CCR research effort in Cambridge’s Department of Geography focusses on establishing paleoclimate records, and investigating the Atlantic Meridional Overturning Circulation, as well as where large cluster volcanoes may have had an impact on the climate.
Sea Ice Thickening
Sea ice forms naturally by water freezing on the bottom of existing ice which floats on the ocean’s surface, the latent heat of freezing must be conducted through the ice and then transferred to the cold Arctic air or radiated into space. As the ice grows it becomes a thicker insulating layer between the cold Arctic air above the ice and the water below it, so the rate of freezing reduces. Any snow on the ice’s surface is an even better insulator and further slows the rate of ice growth. The Centre for Climate Repair is researching two techniques to thicken sea ice by pumping seawater through the ice and onto the surface during the Arctic winter which we call Surface Thickening and Snow Flooding:
- Surface Thickening aims to increase the sea ice thickness directly when there is no snow by pumping seawater onto the surface, so it is directly exposed to the cooling and thickens the ice from above.
- Snow Flooding aims to fill the air voids in snow that make it so insulating with seawater thereby consolidating the snow into solid ice which is less insulating so there is more natural freezing at the ice’s base.
The research happening in Cambridge focuses on modelling and lab experiments in a cold room to investigate the two techniques. It aims to answer core questions regarding the freezing process, particularly the increase in ice thickness that can be achieved and the behaviour of brine in the sea ice. This project is led by Dr Shaun Fitzgerald in the Department of Engineering and supported by Professor Grae Worster in the Department of Applied Mathematics and Theoretical Physics.
We are working in collaboration with Real Ice, who are conducting field experiments in Cambridge Bay, Nunavut, Canada. Their field data is providing invaluable insights and they are not only engaging but directly involving Inuit in the project.

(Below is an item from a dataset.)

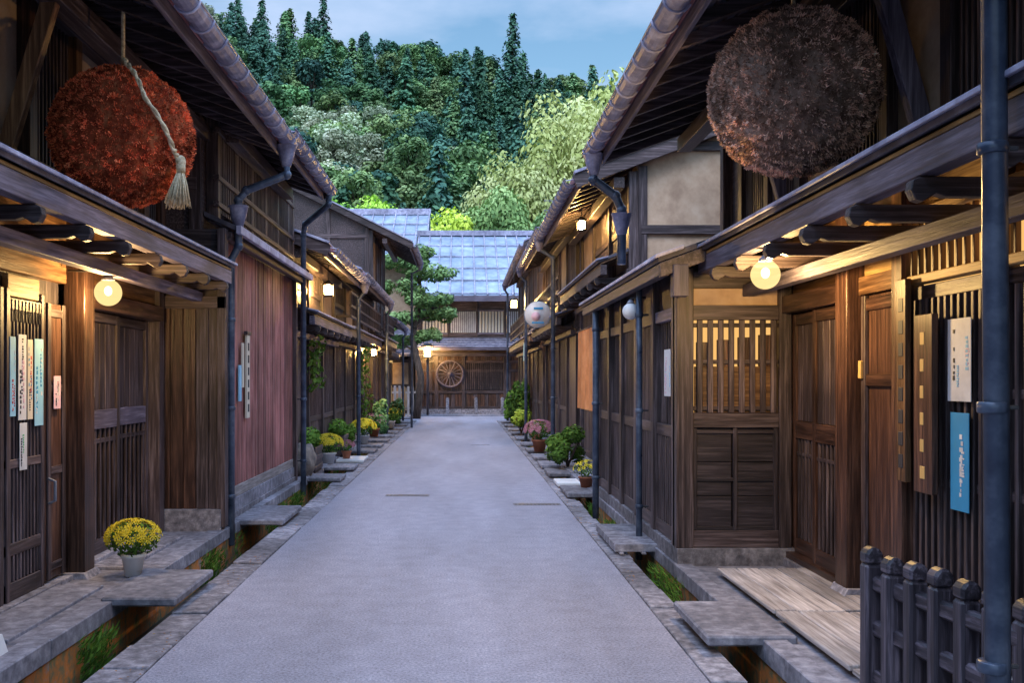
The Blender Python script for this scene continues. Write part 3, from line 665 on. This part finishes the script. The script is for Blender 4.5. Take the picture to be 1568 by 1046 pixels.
# ------------------------------------------------------------ lamps
def wall_lamp(x,y,z,r,wx,lit=True,power=120):
    g=G('wall_lamp'); s=1 if wx>x else -1
    g.ball('globe','globe_glass' if lit else 'white',(x,y,z),r,28,18)
    if lit: g.ball('bulb','bulb_core',(x,y,z+.012),(.028,.028,.036),14,10)
    g.tube('cap','pipegrey',[(x,y,z+r*.92),(x,y,z+r*1.05),(x,y,z+r*1.35)],[r*.5,r*.45,r*.2],14)
    g.tube('bracket','iron',[(x,y,z+r*1.3),(x,y,z+r*1.5),(x+s*.06,y,z+r*1.65),(wx,y,z+r*1.65)],.01,8)
    e=g.finish()
    if lit:
        L=bpy.data.lights.new('lamp_light','POINT'); L.energy=power; L.color=(1,.63,.23); L.shadow_soft_size=.05
        o=bpy.data.objects.new('lamp_light',L); scene.collection.objects.link(o); o.parent=e; o.location=Vector((x,y,z-.06))-e.location
wall_lamp(-2.65,7.33,2.245,.1,-2.95,power=95); wall_lamp(1.98,6.40,2.28,.095,2.66,power=120); wall_lamp(1.6,9.3,2.24,.08,1.74,lit=False)
def lantern(x,y,z,w,h,post=None,hang=None,name='hanging_lantern',mat='bulb_far'):
    g=G(name)
    g.box('light',mat,x-w*.3,x+w*.3,y-w*.3,y+w*.3,z-h*.35,z+h*.35)
    for a in (-1,1):
        for b in (-1,1): g.box('frame','dark',x+a*w*.5-.012,x+a*w*.5+.012,y+b*w*.5-.012,y+b*w*.5+.012,z-h*.5,z+h*.5)
    for q in (-.5,.5): 
        g.box('frame','dark',x-w*.55,x+w*.55,y-w*.55,y+w*.55,z+q*h-.015,z+q*h+.015)
    g.tube('roof_cap','iron',[(x,y,z+h*.53),(x,y,z+h*.85)],[w*.95,.02],4)
    if post: g.tube('post','dark_z',[(x,y,post),(x,y,z-h*.5)],.05,10)
    if hang: g.tube('hanger','iron',[(x,y,z+h*.8),(x,y,hang)],.01,6)
    g.finish()
lantern(-2.3,16.8,3.12,.14,.2,hang=3.6); lantern(1.85,15.2,3.98,.11,.16,hang=4.4); lantern(1.32,25,3.5,.16,.22,hang=4.6)
lantern(-1.5,42.3,2.75,.34,.5,post=-.05,name='street_lamp',mat='bulb_street')
lantern(-2.35,26,2.3,.13,.2,hang=2.7)
# ------------------------------------------------------------ shop sign, noren, antenna
g=G('round_shop_sign')
g.tube('disc','white',[(1.5,19.46,2.88),(1.5,19.54,2.88)],.26,32); g.tube('rim','blue',[(1.5,19.455,2.88),(1.5,19.545,2.88)],.27,32,False)
g.tube('emblem','pink',[(1.46,19.45,2.84),(1.46,19.46,2.84)],.09,20); g.box('emblem','blue',1.42,1.6,19.45,19.458,2.98,3.02); g.box('emblem','blue',1.38,1.62,19.45,19.458,2.7,2.73)
g.beam('bracket','iron',(1.5,19.5,3.15),(2.1,19.5,3.15),.03,.03); g.finish()
def cloth(name,mat,x,y0,y1,z0,z1):
    g=G(name); n=24
    vs=[];fs=[]
    for j in range(2):
        for i in range(n+1):
            y=y0+(y1-y0)*i/n; vs.append((x+.03*math.sin(i*1.1)*(.3+.7*(1-j)),y,z0+(z1-z0)*j))
    for i in range(n): fs.append((i,i+1,n+2+i,n+1+i))
    g.add('cloth',mat,vs,fs,.5,True); g.tube('rod','brown_y',[(x,y0-.08,z1+.01),(x,y1+.08,z1+.01)],.014,8); g.finish()
cloth('noren_curtain','noren',2.0,14.9,17.0,1.1,2.4); cloth('noren_curtain','cloth_blue',1.72,26,27.5,2.1,2.6)
g=G('tv_antenna'); x,y=3.6,36
g.tube('mast','pipegrey',[(x,y,5.6),(x,y,8.2)],.025,6)
for z in (8.15,7.8): g.tube('boom','pipegrey',[(x-.6,y,z),(x+.5,y,z)],.015,5)
for i in range(7):
    for z in (8.15,7.8): g.tube('elements','pipegrey',[(x-.55+i*.16,y-.3,z),(x-.55+i*.16,y+.3,z)],.01,4)
g.finish()
# ------------------------------------------------------------ plants & pots
def pot(x,y,z,pr,ph,R0,fl,pm='white',nl=700,nf=130,name='flower_pot',fr=.026):
    g=G(name)
    g.tube('pot',pm,[(x,y,z),(x,y,z+ph*.85),(x,y,z+ph*.86),(x,y,z+ph)],[pr*.72,pr,pr*1.12,pr*1.12],20); g.ball('soil','wet',(x,y,z+ph*.97),(pr*.95,pr*.95,.02),14,6)
    c=(x,y,z+ph+R0*.55)
    for _ in range(14): 
        a=R.uniform(0,6.28); g.tube('stems','leaf_garden',[(x,y,z+ph*.9),(x+math.cos(a)*R0*.5,y+math.sin(a)*R0*.5,c[2])],.004,4)
    g.clump('leaves','leaf_garden',c,(R0,R0,R0*.68),nl,R0*.17,.35)
    for _ in range(nf):
        d=Vector((R.gauss(0,1),R.gauss(0,1),abs(R.gauss(0,1))*.9)).normalized(); q=Vector((c[0]+d.x*R0*1.04,c[1]+d.y*R0*1.04,c[2]+d.z*R0*.74))
        u=d.cross(Vector((.3,.2,1))).normalized(); w=d.cross(u)
        for k in range(6):
            a=k*math.pi/3; e=u*math.cos(a)+w*math.sin(a); f=u*math.cos(a+.5)+w*math.sin(a+.5)
            g.add('flowers',fl,[tuple(q),tuple(q+e*fr),tuple(q+(e+f)*fr*.6+d*.006),tuple(q+f*fr)],[(0,1,2,3)],R.uniform(.3,1))
    g.finish()
pot(-2.52,7.5,.09,.085,.17,.205,'petal_yellow',nf=130)
pot(-2.38,17.4,.09,.13,.2,.26,'petal_yellow',nl=400,nf=150,fr=.035); pot(-2.3,22.8,.09,.13,.2,.3,'petal_yellow',nl=400,nf=150,fr=.04); pot(-2.2,18.6,.09,.09,.14,.16,'petal_pink','terracotta',200,60)
pot(1.6,20.3,.09,.15,.25,.32,'petal_pink','terracotta',400,170,fr=.04); pot(1.75,23.2,.09,.13,.2,.26,'petal_yellow','terracotta',300,60); pot(1.72,13.6,.09,.1,.15,.18,'petal_yellow','terracotta',300,30)
pot(-2.3,25.5,.09,.14,.22,.3,'petal_pink','terracotta',300,40); pot(-2.2,30,.09,.14,.22,.35,'petal_yellow','white',300,40)
def shrub(x,y,z,rad,n,sz,mat='leaf_garden',name='shrub'):
    g=G(name)
    for _ in range(6):
        a=R.uniform(0,6.28); g.tube('stems','bark',[(x,y,z),(x+math.cos(a)*rad[0]*.5,y+math.sin(a)*rad[1]*.5,z+rad[2]*1.1)],[.02,.008],5)
    for _ in range(9):
        c=(x+R.uniform(-.6,.6)*rad[0],y+R.uniform(-.6,.6)*rad[1],z+rad[2]*(.9+R.uniform(-.6,.6)))
        g.clump('leaves',mat,c,tuple(q*R.uniform(.35,.55) for q in rad),n//9,sz,R.uniform(.3,.65))
    g.finish()
shrub(1.78,16.6,.1,(.38,.5,.38),2400,.065); shrub(1.72,30,.1,(.4,.7,.9),1800,.12); shrub(1.62,27,.1,(.35,.5,.35),900,.09,'leaf_bright')
shrub(-2.35,27,.1,(.3,.6,.5),1300,.1,'leaf_broad'); shrub(-2.3,33,.1,(.35,.6,.6),1200,.12,'leaf_broad'); shrub(1.7,34,.1,(.3,.6,.5),900,.12,'leaf_garden')
shrub(-2.45,21,.1,(.2,.4,.3),900,.07,'leaf_garden')
g=G('climbing_vine')
for (x,y,z0,z1) in ((-2.42,23.6,.6,2.3),(-2.4,24.6,.9,2.5),(-2.45,16.3,1.5,2.2)):
    pts=[(x+.05*math.sin(i),y+.25*math.sin(i*1.7),z0+(z1-z0)*i/8) for i in range(9)]
    g.tube('vine_stem','bark',pts,.012,5)
    for p in pts: g.clump('leaves','leaf_garden',p,(.12,.3,.17),18,.11,.65)
g.finish()
g=G('planter_box',.005)
for (x,y) in ((-2.5,16.0),(-2.45,19.3)):
    g.box('box','darker',x-.15,x+.15,y-.4,y+.4,.09,.5)
    for z in (.12,.28,.42): g.box('box','dark',x-.165,x+.165,y-.415,y+.415,z,z+.08)
    g.clump('leaves','leaf_garden',(x,y,.62),(.2,.4,.2),400,.08,.5)
g.finish()
g=G('boulder'); g.ball('rock','rockmat',(-2.5,15.3,.3),(.24,.35,.28),28,18,.5,lambda d:1+.25*noise.noise(d*1.7)+.06*noise.noise(d*6)); g.finish()
# ------------------------------------------------------------ END HOUSE
H=G('merchant_house',.01)
x0,x1=-2.0,8; YF=43.6
H.prism('walls','dark',[(YF+.06,-.1),(YF+.06,5.3),(50.1,8.6),(56.5,5.3),(56.5,-.1)],x0,x1,'x')
ze=5.1; ye=42.6; yr=50.1; zr=8.8; sl=(zr-ze)/(yr-ye)
H.prism('roof','metalroof',[(ye,ze),(yr,zr),(yr,zr+.12),(ye,ze+.12)],x0-.25,x1+.3,'x'); H.prism('roof','metalroof',[(yr,zr),(57.6,ze),(57.6,ze+.12),(yr,zr+.12)],x0-.25,x1+.3,'x')
x=x0-.2
while x<x1+.3: H.beam('roof_battens','roofedge',(x,ye-.02,ze+.15),(x,yr,zr+.15),.06,.07); x+=.55
for i in range(6):
    y=ye+.1+(yr-ye-.2)*i/5; H.box('roof_battens','roofedge',x0-.3,x1+.3,y-.03,y+.03,ze+(y-ye)*sl+.15,ze+(y-ye)*sl+.2)
H.box('roof_battens','roofedge',x0-.3,x1+.3,yr-.2,yr+.2,zr+.1,zr+.36); H.box('roof_battens','beamgrey',x0-.3,x1+.3,ye-.06,ye-.0,ze-.14,ze+.12)
H.beam('roof_battens','dark',(x0-.28,ye,ze-.02),(x0-.28,yr,zr-.02),.06,.25)
x=x0
while x<x1: H.beam('rafters','darker',(x,ye+.02,ze-.06),(x,YF+.1,ze-.06+1.0*sl),.07,.1); x+=.4
H.box('facade','dark',x0,x1,YF-.02,YF+.06,3.3,5.1)
for i in range(8):
    a=x0+.2+i*1.25
    if i%2==0: 
        H.box('window','cream' if i<6 else 'darker',a,a+1.15,YF-.04,YF-.021,3.65,4.6)
        for k in range(9): H.box('lattice','dark',a+k*.14,a+k*.14+.035,YF-.07,YF-.045,3.65,4.6)
        H.box('window','beamgrey',a-.05,a+1.2,YF-.08,YF-.02,3.57,3.65); H.box('window','beamgrey',a-.05,a+1.2,YF-.08,YF-.02,4.6,4.67)
    else:
        H.box('window','white',a,a+1.15,YF-.04,YF-.021,3.65,4.6)
        for k in range(14): H.box('lattice','dark',a+k*.088,a+k*.088+.03,YF-.07,YF-.045,3.65,4.6)
    H.box('posts','dark',a-.1,a-.02,YF-.09,YF-.02,3.3,5.1)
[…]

New Scientist shared promising results from our research here. Real Ice were featured on PBS Terra; watch the 10-minute video on YouTube.

Sea curtains:
Sea curtains stem conceptually from work originally proposed for the Thames Barrier in London, whereby a fabric curtain is placed in the water with the bottom tethered to the ocean floor and with floats attached to the top of the curtain. As the floats are inflated, the curtain rises and creates a barrier to the basal current, thereby reducing the rate of ingress of warm saline water towards the glacier. This may be critical to tackling the accelerated erosion of glaciers due to ingress of warm saline water.
Governance and society:
Applying any approach at scale to Refreeze or Climate Repair more generally means working with affected communities, governments, and world leaders on policy and social acceptability. Impactful research requires participation from industry to scale-up, permission from international bodies to enable deployment at scale, and support from the wider public. Furthermore, consideration of effects in the Arctic on the rest of the world are important since what goes on in the Artic as far as the climate is concerned does indeed affect other climate systems.
CCR works with a wide range of stakeholders as we try to establish the appropriate governance systems and structures for both research and any subsequent decisions on potential deployment.